I agree, Shenetha. One of the problems I've encountered is with the process for reporting cheating. Some universities make it so difficult and time consuming to report suspected transgressions, that it really dissuades instructors from looking very closely at suspected student academic honesty cases.

Best,
Monique Ferraro

David-

I think we're getting there, but bandwidth and technology isn't quite there yet. Online graduate programs seems to be moving more quickly in that direction. I can't wait to see it implemented more consistently and for the technology to be more prevalent.

Best,
Monique Ferraro

You bring up some great points Monique. Certainly knowing the writing styles of your students can be a great way to begin to detect cheating.

I don't think we can, in an online environment, know for sure who is in fact even taking the course. Is it Joe, which is suppose to be the student, or is it Joe's brother. My thoughts on cheating are-it can be challenging to stop. In the end all will come out in the wash as we say. The person will not know the topic and has lost the opportunity. It's easier to catch in the face-to-face class-but it still goes on there as well.
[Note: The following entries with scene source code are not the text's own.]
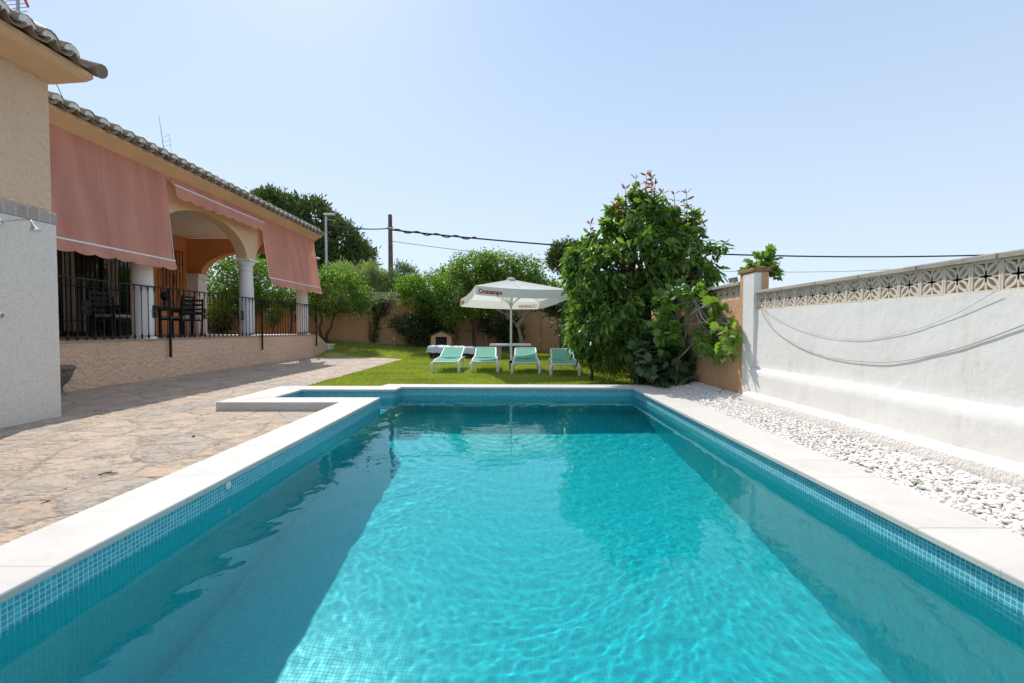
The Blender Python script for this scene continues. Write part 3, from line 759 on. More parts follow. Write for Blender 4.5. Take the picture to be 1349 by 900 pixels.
# columns
def column(x, y, engaged=False):
    b = MB()
    pr = [(.25, 0), (.25, .05), (.235, .07), (.20, .10), (.205, .13), (.215, .8), (.205, 1.5), (.18, 2.02), (.178, 2.05), (.20, 2.07), (.20, 2.10), (.182, 2.12), (.185, 2.18), (.22, 2.24), (.25, 2.29), (.25, 2.335), (.235, 2.345)]
    b.lathe(pr, n=28); b.bbox(-.27, .27, -.27, .27, 2.346, 2.408, .01)
    o = b.build('column', M['white_col'], hs, smooth=35); o.location = (x, y, .93)
for y in CY: column(HX-.17, y)
b = MB(); b.bbox(-12.88, -12.40, 17.95, 18.45, .93, 3.15, .01); b.bbox(-12.9, -12.33, 17.88, 18.5, 3.152, 3.22, .01); b.bbox(-12.9, -12.36, 17.92, 18.46, 3.222, 3.335, .01)
b.build('pilaster', M['white_col'], hs)
# terrace
b = MB()
b.prism([(HX, 5.9, -.05), (HX, 5.9, .905), (HX, 19.2, .905), (HX, 20.35, .40), (HX, 20.35, -.05)], (-.3, 0, 0))
rough_face(b, HX-.002, 7.6, 19.15, -.02, .90, .022, .02, 13)
b.build('terrace_wall', M['peach2'], hs)
b = MB(); b.box(-12.89, HX+.02, 5.9, 19.2, .907, .945); b.build('terrace_floor', M['terrace_floor'], hs)
b = MB()
b.box(-12.8, HX-.31, 18.5, 19.2, -.05, .90)
for i in range(4): b.box(-12.8, HX-.31, 19.2+.3*i, 19.5+.3*i, -.05, .72-.18*i)
b.build('steps', M['peach2'], hs)
b = MB(); b.bbox(HX-.4, HX+.12, 20.2, 20.65, -.04, .42, .015); b.bbox(HX-.44, HX+.16, 20.16, 20.69, .422, .48, .01)
b.build('step_pier', M['white_col'], hs)
# glazed doors
f = MB()
y0, y1 = 9.4, 15.9
for y in (y0, 11.0, 12.6, 14.25, y1): f.box(-12.88, -12.80, y-.05, y+.05, .95, 3.95)
f.box(-12.88, -12.80, y0, y1, 3.9, 4.0); f.box(-12.88, -12.80, y0, y1, .947, 1.1)
dr = f.build('glazed_door', M['iron'], hs)
b = MB(); b.box(-12.87, -12.86, y0, y1, 1.0, 3.95); b.build('pane', M['glass'], dr)
b = MB()
for ya in (13.0, 14.45):
    b.grid(lambda u, v: (-12.85+.02*math.sin(u*40), ya+.36*u, 1.1+2.8*v), 20, 1)
b.build('curtain', M['curtain'], dr)
b = MB(); y = y0+.12
while y < y1: b.bar((-12.74, y, 1.0), (-12.74, y, 3.95), .022); y += .15
for z in (1.4, 2.4, 3.4): b.box(-12.75, -12.73, y0, y1, z, z+.03)
b.build('grille', M['iron'], dr)
# barred window
f = MB(); f.box(-12.9, -12.86, 16.55, 17.55, 1.9, 4.05)
wd = f.build('window', M['orange'], hs)
b = MB(); b.box(-12.858, -12.85, 16.6, 17.5, 2.0, 4.0); b.build('shutter', simple('orange_shutter', (.5, .22, .09), .7), wd)
b = MB()
for i in range(7): b.bar((-12.70, 16.55+i*.165, 1.85), (-12.70, 16.55+i*.165, 4.1), .022)
for z in (1.85, 3.6, 4.1): b.box(-12.715, -12.685, 16.52, 17.57, z-.012, z+.012)
for k in range(8):
    a = k*PI/4; b.tube([(-12.68, 17.05, 3.0), (-12.68, 17.05+.13*math.cos(a), 3.0+.2*math.sin(a))], .012, 5)
for s in (-1, 1): b.tube([(-12.69, 17.05+s*.4*math.sin(t/8*PI), 2.0+t/8*1.9) for t in range(9)], .009, 5)
b.build('grille', M['iron'], wd)

# railing
rl = thing('terrace_railing', 'black wrought iron railing along the edge of the raised porch', 'railing', (-8.2, 6, .945))
def rb(name, fn, **k):
    b = MB(); fn(b); return b.build(name, M['iron'], rl, **k)
rb('handrail', lambda b: b.box(-.025, .025, 0, 12.95, 1.165, 1.19))
rb('bottom_rail', lambda b: b.box(-.018, .018, 0, 12.95, .055, .07))
bm_ = MB(); bm_.tube([(0, 0, .0), (0, 0, .05), (0, 0, .09), (0, 0, .1), (0, 0, .16), (0, 0, 1.0), (0, 0, 1.08), (0, 0, 1.10), (0, 0, 1.165)], [.017, .02, .02, .012, .0085, .0085, .012, .018, .012], 8)
bal = bm_.build('baluster', M['iron'], rl, smooth=40)
orn = MB()
orn.tube([(0, 0, .0), (0, 0, .05), (0, 0, .09), (0, 0, .1), (0, 0, .16), (0, 0, 1.0), (0, 0, 1.08), (0, 0, 1.10), (0, 0, 1.165)], [.017, .02, .02, .012, .0085, .0085, .012, .018, .012], 8)
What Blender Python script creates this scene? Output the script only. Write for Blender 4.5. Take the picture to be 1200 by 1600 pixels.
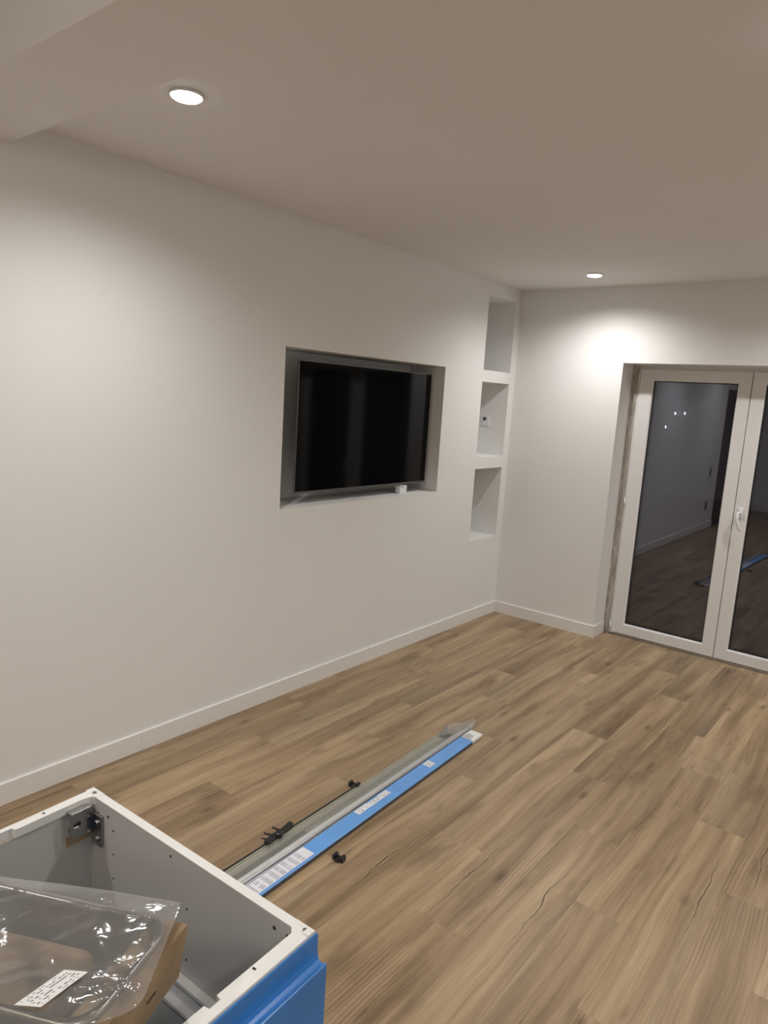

Unfortunately, cheating is everywhere, not just in the online classroom. Thanks for your posting Lisa.

There are tools and techniques to help identify plagiarism but I don't know how you would be able to determine if the student assigned to the class was the person who completed the assignment.

That is a tricky issue. But, we have the same issue when it comes to the residential classroom and papers/assignments that are not completed in class. Bottom line is if you have a student that wants to cheat, they will find a away. What they don't realize is the only person they are hurting is themselves.

I actually have personal experience with the cheating issue. I had 2 students submit the exact same responses to 2 hypothetical questions. The responses were identical (word for word), but one was submitted as a Word attachment and one was submitted in the body of an email. I initially didn't catch on, but once I started reading the second paper (they were each about 1 page long), I started to recognize the language. I then compared them and discovered they were identical. I reported them and they received a zero on teh assignment. A report was placed in their permanent file and if caught again, they will be kicked out of the school.
As a side note, I was also told you can check the "properties" on a Word document and see if the document originated from a different student's computer. Another instructor was able to catch 2 students cheating when the properties of the document were from another student's computer.